Let $(g, Y)$ and $(h, Z)$ be two Hausdorff compactifications of $X$.
We have that $(g, Y)$ is equivalent to $(h, Z)$ if $\exists \text{ homeomorphism } \pi : Z \to Y$ such that $\pi \circ h = g$ by definition.
If this is the case, then if $f$ extends to $Y$ so there is a continuous $F:Y \to \Bbb{R}$ such that $F \circ g = f$ we see that $F \circ \pi$ extends $f$ to $Z$. Similarly the symmetrical case, so we have that if $(h, Z)$ and $(g, Y)$ are equivalent then the sets of bounded continuous real valued functions on $X$ which extend $Y$ and $Z$ coincide.
I am really struggling to show the converse. Any help would be appreciated.

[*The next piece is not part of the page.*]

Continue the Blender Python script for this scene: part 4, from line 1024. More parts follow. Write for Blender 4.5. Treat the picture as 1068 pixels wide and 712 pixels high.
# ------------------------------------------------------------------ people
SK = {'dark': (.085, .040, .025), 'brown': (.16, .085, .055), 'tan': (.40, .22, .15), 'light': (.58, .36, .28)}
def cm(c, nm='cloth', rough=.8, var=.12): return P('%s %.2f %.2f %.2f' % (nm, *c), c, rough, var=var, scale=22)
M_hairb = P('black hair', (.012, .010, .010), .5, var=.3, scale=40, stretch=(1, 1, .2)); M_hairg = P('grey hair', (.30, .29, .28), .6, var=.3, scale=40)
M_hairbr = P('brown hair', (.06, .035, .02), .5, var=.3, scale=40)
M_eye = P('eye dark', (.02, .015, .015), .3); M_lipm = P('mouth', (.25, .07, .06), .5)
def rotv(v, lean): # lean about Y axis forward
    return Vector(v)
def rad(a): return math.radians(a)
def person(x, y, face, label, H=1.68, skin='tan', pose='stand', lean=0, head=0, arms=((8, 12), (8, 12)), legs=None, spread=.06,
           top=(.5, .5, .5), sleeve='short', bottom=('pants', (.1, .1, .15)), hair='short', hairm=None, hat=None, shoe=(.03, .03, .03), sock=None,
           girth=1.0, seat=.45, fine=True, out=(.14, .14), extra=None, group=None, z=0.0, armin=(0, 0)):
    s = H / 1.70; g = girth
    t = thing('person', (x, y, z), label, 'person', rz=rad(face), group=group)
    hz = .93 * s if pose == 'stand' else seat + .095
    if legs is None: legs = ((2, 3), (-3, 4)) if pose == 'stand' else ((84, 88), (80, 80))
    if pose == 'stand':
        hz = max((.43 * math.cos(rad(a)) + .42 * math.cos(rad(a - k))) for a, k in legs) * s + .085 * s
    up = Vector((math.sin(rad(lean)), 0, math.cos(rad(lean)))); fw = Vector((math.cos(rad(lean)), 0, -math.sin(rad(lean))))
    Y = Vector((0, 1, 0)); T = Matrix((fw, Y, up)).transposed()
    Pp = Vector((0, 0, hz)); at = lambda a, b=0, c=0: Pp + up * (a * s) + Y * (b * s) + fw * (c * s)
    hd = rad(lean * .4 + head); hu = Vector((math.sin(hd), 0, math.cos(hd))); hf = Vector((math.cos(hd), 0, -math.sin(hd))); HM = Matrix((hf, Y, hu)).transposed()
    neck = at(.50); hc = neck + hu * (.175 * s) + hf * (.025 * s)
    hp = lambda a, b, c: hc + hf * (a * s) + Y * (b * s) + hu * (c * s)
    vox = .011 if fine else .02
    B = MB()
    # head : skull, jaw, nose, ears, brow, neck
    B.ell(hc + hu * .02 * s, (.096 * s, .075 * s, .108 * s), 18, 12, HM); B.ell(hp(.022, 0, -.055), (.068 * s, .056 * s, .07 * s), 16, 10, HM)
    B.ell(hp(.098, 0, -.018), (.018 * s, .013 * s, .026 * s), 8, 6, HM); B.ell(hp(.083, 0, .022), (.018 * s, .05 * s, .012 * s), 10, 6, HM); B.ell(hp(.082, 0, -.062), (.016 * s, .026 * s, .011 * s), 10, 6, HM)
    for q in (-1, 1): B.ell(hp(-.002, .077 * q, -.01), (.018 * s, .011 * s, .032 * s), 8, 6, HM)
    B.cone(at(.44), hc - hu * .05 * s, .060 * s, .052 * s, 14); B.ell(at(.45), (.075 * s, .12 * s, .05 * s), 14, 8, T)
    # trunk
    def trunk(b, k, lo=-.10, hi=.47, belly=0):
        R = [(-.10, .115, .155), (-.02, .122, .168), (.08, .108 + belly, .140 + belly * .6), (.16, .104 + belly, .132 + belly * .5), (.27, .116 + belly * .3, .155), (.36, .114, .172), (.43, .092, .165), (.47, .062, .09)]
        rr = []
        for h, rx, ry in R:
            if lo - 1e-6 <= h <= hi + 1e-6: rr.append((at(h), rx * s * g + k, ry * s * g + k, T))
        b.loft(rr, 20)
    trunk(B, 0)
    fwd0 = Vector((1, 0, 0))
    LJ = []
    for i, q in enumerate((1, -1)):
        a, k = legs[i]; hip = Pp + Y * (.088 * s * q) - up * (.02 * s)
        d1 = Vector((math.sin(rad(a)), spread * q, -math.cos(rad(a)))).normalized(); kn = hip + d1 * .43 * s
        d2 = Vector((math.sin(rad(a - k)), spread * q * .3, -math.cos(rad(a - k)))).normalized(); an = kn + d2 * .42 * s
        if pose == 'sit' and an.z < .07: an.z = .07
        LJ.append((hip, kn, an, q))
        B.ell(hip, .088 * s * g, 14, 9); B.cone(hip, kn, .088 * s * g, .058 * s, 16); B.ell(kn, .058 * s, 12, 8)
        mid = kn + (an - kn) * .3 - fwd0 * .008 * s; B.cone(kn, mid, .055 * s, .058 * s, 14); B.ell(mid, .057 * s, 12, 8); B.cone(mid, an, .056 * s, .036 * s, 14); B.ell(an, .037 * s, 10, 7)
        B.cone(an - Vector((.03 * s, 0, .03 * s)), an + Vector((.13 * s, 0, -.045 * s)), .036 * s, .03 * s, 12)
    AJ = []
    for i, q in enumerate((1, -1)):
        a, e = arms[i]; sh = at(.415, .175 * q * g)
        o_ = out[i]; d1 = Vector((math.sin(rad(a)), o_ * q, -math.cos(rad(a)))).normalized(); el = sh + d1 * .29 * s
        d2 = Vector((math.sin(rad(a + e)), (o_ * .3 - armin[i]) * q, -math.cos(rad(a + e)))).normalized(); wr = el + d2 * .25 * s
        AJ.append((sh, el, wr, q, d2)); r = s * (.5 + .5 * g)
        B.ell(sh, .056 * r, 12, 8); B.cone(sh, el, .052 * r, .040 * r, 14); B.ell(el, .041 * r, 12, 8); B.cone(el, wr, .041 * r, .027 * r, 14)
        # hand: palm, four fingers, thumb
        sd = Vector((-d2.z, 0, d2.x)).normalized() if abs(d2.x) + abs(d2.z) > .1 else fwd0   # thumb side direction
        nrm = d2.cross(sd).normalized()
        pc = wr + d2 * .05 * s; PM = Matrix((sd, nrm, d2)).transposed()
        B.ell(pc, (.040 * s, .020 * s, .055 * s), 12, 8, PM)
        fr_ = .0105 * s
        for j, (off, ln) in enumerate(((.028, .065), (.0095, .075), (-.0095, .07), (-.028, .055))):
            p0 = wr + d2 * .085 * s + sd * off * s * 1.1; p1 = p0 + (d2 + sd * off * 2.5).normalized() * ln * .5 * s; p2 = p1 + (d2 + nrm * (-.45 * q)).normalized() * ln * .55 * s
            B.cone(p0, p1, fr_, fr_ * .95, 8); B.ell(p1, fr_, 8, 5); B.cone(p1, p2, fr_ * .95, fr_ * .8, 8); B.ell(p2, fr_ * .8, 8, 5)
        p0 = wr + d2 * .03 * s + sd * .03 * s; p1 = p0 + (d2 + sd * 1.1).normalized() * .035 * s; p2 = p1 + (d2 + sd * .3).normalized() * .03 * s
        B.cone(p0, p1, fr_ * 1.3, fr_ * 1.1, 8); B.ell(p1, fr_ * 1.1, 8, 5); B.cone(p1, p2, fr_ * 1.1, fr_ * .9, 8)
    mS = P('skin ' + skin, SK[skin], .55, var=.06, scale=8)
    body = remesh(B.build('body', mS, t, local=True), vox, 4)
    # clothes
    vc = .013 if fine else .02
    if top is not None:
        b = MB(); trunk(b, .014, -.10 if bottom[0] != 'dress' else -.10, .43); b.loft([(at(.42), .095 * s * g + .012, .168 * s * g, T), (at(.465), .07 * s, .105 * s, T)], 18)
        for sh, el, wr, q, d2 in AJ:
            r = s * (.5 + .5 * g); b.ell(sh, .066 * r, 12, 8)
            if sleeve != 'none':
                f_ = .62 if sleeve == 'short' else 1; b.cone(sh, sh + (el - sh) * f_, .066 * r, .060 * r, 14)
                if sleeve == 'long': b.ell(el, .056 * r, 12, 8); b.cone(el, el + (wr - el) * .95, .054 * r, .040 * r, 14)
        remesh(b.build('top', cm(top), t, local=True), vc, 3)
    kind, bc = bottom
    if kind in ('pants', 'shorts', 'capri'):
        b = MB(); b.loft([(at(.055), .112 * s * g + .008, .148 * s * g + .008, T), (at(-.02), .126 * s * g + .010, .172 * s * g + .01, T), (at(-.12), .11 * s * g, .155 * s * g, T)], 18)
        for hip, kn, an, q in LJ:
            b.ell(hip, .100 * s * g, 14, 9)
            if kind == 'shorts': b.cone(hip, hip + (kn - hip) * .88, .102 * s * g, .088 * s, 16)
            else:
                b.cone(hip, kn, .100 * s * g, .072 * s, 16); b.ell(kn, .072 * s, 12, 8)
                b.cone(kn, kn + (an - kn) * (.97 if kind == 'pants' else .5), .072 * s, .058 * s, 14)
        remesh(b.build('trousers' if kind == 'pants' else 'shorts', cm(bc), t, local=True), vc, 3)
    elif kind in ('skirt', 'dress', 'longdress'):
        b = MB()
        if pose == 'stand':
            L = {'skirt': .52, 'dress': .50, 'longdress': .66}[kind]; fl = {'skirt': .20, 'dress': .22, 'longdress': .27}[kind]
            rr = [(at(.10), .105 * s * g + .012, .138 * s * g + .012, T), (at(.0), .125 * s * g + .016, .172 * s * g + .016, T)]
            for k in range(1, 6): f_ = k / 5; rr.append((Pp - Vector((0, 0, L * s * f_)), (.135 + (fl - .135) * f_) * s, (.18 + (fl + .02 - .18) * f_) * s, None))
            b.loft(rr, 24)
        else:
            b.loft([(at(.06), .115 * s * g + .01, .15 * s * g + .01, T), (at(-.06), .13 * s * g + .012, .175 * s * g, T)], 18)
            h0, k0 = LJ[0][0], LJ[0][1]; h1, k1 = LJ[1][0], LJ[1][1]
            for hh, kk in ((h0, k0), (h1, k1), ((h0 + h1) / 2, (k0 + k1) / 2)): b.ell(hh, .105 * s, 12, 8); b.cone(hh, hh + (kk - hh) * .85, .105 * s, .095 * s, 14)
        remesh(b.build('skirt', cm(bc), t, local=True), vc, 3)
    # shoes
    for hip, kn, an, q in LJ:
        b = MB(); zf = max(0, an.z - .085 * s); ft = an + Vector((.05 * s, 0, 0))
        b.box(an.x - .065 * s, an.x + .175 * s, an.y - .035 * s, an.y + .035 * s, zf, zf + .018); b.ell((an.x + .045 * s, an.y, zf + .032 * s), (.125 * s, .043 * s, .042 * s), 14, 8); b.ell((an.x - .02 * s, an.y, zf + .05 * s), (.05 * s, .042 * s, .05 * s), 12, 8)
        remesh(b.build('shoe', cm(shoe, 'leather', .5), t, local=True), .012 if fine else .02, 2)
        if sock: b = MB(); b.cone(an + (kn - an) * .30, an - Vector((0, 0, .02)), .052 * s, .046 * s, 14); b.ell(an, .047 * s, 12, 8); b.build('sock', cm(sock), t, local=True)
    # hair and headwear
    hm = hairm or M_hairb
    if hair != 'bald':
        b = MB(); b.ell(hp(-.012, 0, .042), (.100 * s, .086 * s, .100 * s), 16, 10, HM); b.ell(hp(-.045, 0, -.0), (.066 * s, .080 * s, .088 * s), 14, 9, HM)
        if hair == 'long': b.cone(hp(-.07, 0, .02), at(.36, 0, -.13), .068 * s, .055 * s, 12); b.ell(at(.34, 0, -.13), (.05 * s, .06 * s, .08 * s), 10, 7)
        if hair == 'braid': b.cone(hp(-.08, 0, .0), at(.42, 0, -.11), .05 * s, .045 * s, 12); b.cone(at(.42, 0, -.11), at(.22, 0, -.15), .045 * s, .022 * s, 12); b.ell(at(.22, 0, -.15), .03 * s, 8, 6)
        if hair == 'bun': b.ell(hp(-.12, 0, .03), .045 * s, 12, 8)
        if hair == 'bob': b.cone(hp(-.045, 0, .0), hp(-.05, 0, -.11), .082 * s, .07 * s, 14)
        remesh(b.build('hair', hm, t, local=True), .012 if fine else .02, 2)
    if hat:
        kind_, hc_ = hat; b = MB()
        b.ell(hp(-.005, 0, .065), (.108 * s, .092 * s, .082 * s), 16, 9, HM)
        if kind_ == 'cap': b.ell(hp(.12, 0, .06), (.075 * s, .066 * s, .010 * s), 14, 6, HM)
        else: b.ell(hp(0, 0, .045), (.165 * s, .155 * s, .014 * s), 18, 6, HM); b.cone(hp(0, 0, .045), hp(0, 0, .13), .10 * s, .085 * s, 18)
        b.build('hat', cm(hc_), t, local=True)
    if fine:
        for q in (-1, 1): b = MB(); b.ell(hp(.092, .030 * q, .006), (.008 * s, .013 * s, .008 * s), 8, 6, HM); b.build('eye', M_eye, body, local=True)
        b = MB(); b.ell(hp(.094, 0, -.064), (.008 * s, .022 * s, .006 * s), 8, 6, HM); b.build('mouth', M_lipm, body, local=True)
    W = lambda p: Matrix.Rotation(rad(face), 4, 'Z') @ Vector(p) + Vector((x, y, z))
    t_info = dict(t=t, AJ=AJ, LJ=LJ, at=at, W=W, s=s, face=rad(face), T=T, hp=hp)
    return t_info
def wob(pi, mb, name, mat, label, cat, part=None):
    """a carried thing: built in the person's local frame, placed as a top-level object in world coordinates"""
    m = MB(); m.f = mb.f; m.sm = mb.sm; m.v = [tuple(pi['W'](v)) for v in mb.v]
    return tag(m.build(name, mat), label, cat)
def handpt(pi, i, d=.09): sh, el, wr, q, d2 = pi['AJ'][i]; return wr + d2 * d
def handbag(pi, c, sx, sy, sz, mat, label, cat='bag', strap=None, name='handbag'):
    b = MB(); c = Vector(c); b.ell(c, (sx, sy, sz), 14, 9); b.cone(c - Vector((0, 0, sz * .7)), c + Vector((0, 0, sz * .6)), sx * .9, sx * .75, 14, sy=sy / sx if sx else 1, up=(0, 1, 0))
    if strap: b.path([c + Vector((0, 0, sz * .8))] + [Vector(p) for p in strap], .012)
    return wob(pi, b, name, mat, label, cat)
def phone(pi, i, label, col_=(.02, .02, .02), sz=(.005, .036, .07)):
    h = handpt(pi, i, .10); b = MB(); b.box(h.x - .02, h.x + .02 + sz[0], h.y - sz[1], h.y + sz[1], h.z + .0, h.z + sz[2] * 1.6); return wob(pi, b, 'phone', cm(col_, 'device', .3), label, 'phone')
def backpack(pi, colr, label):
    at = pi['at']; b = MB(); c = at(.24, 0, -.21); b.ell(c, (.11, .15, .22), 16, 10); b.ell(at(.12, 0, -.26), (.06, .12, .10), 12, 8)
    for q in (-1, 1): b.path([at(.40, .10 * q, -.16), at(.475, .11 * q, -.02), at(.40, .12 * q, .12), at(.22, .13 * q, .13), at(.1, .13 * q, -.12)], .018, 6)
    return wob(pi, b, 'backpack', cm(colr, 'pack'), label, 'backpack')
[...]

Embedding is the key to answer your question. For any space $A$ let $C(A)$ denote the $\mathbb{R}$-algebra of continuous bounded real-valued functions on $A$. We can endow it with the $\sup$-norm, but that is irrelevant here.
The embedding $g : X \to Y$ induces the "restriction" $g^\ast : C(Y) \to C(X), g^\ast(\varphi) = \varphi \circ g$ which is a homomorphism of algebras. Define
$$C(X,g) = g^\ast(C(Y)). $$
This is the set of continuous bounded real-valued functions on $X$ which "extend" to $Y$. Since $g(X)$ is dense in $Y$, extensions are unique so that $g^\ast : C(Y) \to C(X,g)$ is an isomorphism. Let $P = \mathbb{R}^{C(X,g)}$ denote the product of copies $\mathbb{R}_\psi$ of the real line indexed by the set of all $\psi \in C(X,g)$. Define
$$u_g : Y \to P, u_g(y) = (\psi'(y))_{\psi \in C(X,g)} ,$$
where $g^\ast(\psi') =\psi$. Then $u_g$ is continuous since $p_\psi \circ u_g = \psi'$ is continuous for all projections $p_\psi : P \to \mathbb{R}_\psi = \mathbb{R}$. Moreover $u_g$ is an injection because for any two distinct $y_1, y_2 \in Y$ there is a continuous $\varphi : Y \to \mathbb{R}$ such that $\varphi(y_1 ) \ne \varphi(y_2)$ (now take $\psi = g^\ast(\varphi)$). Therefore $u_g$ is an embedding because $Y$ is compact. By construction
$$g' = u_g \circ g : X \to P$$
is an embedding such that $\overline{g'(X)} = u_g(Y)$. For $x \in X$ we obtain
$$g'(x) = u(g(x)) = (\psi'(g(x)))_{\psi \in C(X,g)} = (\psi(x))_{\psi \in C(X,g)} .$$
Now consider $h : X \to Z$. By assumption we have $C(X,g) = C(X,h)$. We therefore obtain an embedding $u_h : Z \to P$ such that $\overline{h'(X)} = u_h(Z)$, where $h' = u_h \circ h$. But $g'= h'$ so that $u_g(Y) = u_h(Z)$ and $\pi = u_h^{-1} \circ u_g : Y \to Z$ is the desired homeomorphism.